Irvington Township Police Officer Terminated

 

On December 24, 2009, the Appellate Division decided In the Matter of Eugene I. Otto, Police Department, Township of Irvington, Docket No.: A-1112-08T3. In the case, Eugene Otto appealed from a final decision of the Civil Service Commission finding that his removal as a member of the Irvington Police Department was justified and dismissing his appeal.

On February 1, 2006, Otto was served with fifteen separate disciplinary charges for violating various provisions of the Irvington Police Manual. Various offenses were alleged, including withholding information, failing to perform his duties, insubordination, using derogatory terms, and being untruthful. Following a departmental hearing, all the charges were sustained, and Otto was removed from the force. 

Otto appealed to the Merit System Board, now known as the Civil Service Commission, and a hearing was held before an administrative law judge who sustained the following charges: one count of conduct unbecoming a public employee, two counts of being untruthful, and one count of using derogatory terms. The administrative law judge also concluded that there was insufficient evidence to sustain the remaining charges and they were dismissed. He also concluded that the charge of using derogatory language was not of sufficient import to warrant significant discipline, but the remaining charges constituted “mutinous and disruptive behavior” that, in light of Otto’s disciplinary hearing, warranted his dismissal from the force. The Civil Service Commission agreed.  This appeal followed.

On appeal, Otto contended that the charges against him should have been dismissed as untimely, that certain evidence was insufficient to support the charges against him, and that the punishment of dismissal was arbitrary and capricious. The Appellate Division found: (1) the disciplinary charges were timely filed within 45 days of the prosecutor’s office advising the township that it had determined that Otto’s statements were not truthful; (2) Otto’s actions constituted conduct unbecoming a public employee; (3) Otto’s charges that that department chief had deliberately shirked his responsibilities and acted out of improper racial motivations was not protected speech and therefore was not speech for which he could not be disciplined; and (4) the sanction of removal was not unduly severe give Otto’s disciplinary record and the gravity of the offenses.  As such, the Court affirmed the Civil Service Commission’s decision.

Trial Court Authority to Impose Discipline Different From Municipality Upheld

On March 31, 2008, the Superior Court of New Jersey, Appellate Division, decided the case Detective Sergeant Dean Ackermann v.
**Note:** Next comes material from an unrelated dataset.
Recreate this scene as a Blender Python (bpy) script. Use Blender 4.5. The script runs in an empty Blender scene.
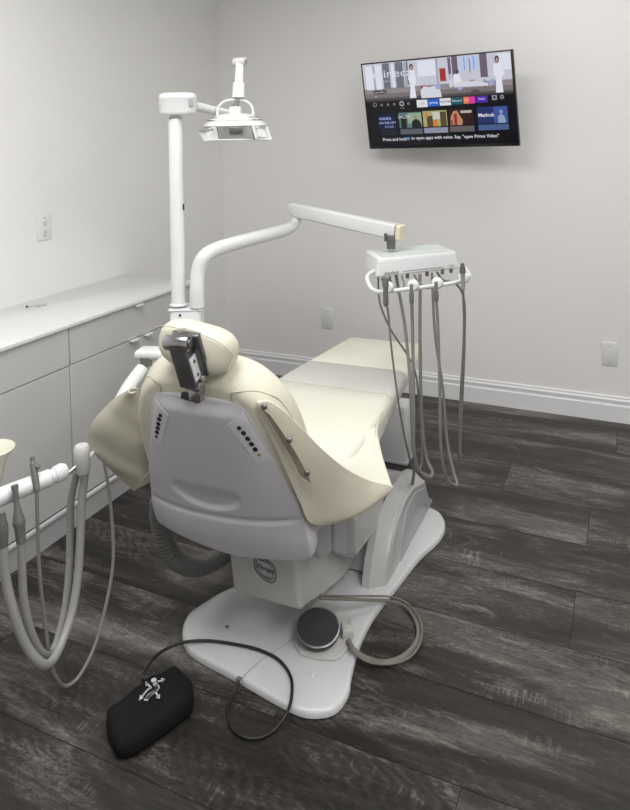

Borough of Glen Rock and Glen Rock Police Department, Docket Number A-2947-07T2. In the case, the parties appealed and cross-appealed from an order entered by the trial court.

Plaintiff has been a member of the Glen Rock Police Department for more than twenty years. He holds the rank of sergeant and the title of detective. Defendants are the Borough of Glen Rock and its police department. On October 3, 2006, Steven D. Cherry, Chief of the Department, served Plaintiff with a disciplinary notice, charging him with acting contrary to good order and discipline and violating Glen Rock’s “No Tolerance Policy” with respect to wrongdoing in the workplace. The notice contained no recommendation with respect to discipline.

Three days later, Chief Cherry served an amended notice of disciplinary action which set forth nine charges. In the amended notice, Chief Cherry recommended that Plaintiff be suspended for three days without pay and be required to attend an approved course in sensitivity training. The charges were based upon complaints by Anna Maria Mattina, the Borough’s first female police officer. She alleged certain conduct by Plaintiff toward her was unwanted and harassing.

Plaintiff denied any wrongdoing, would not accept the proposed discipline, and requested a hearing. The hearing officer sustained the charges, but rejected the recommendation as to discipline. He recommended Plaintiff be suspended without pay for ten days as well as attend an approved course in sensitivity training. The report was submitted to the mayor and council, which accepted his findings but rejected the recommendation for discipline. The council passed a resolution suspending Plaintiff without pay for sixty days, demoting him to police officer and requiring completion of a course in sensitivity training before returning to active duty. 

In response, Plaintiff filed a three-count complaint in lieu of prerogative writ, contending that the evidence presented did not support the findings that were made, the procedure utilized did not conform to the Attorney General’s Internal Affairs policies and procedures that the Borough adopted, and that the increase in penalty was retaliatory.

The trial court, hearing the matter as a trial de novo, concluded that only two of the violations had been proven and that the penalty imposed by the Borough was excessive. The Court directed Plaintiff be suspended for two concurrent periods of thirty days without pay and complete a course in sensitivity training. This appeal ensued.

On appeal, the Appellate Division held that, when hearing a police disciplinary matter de novo, a trial court has the authority to impose a sanction other than that imposed by the municipality. In this case, the Court found no error in directing that Plaintiff not be demoted and instead imposing a suspension and directing attendance at sensitivity training. Moreover, the Court found that although Defendants violated the Attorney General’s guidelines for conducting a disciplinary hearing, the trial court correctly found that the errors did not prejudice the Plaintiff.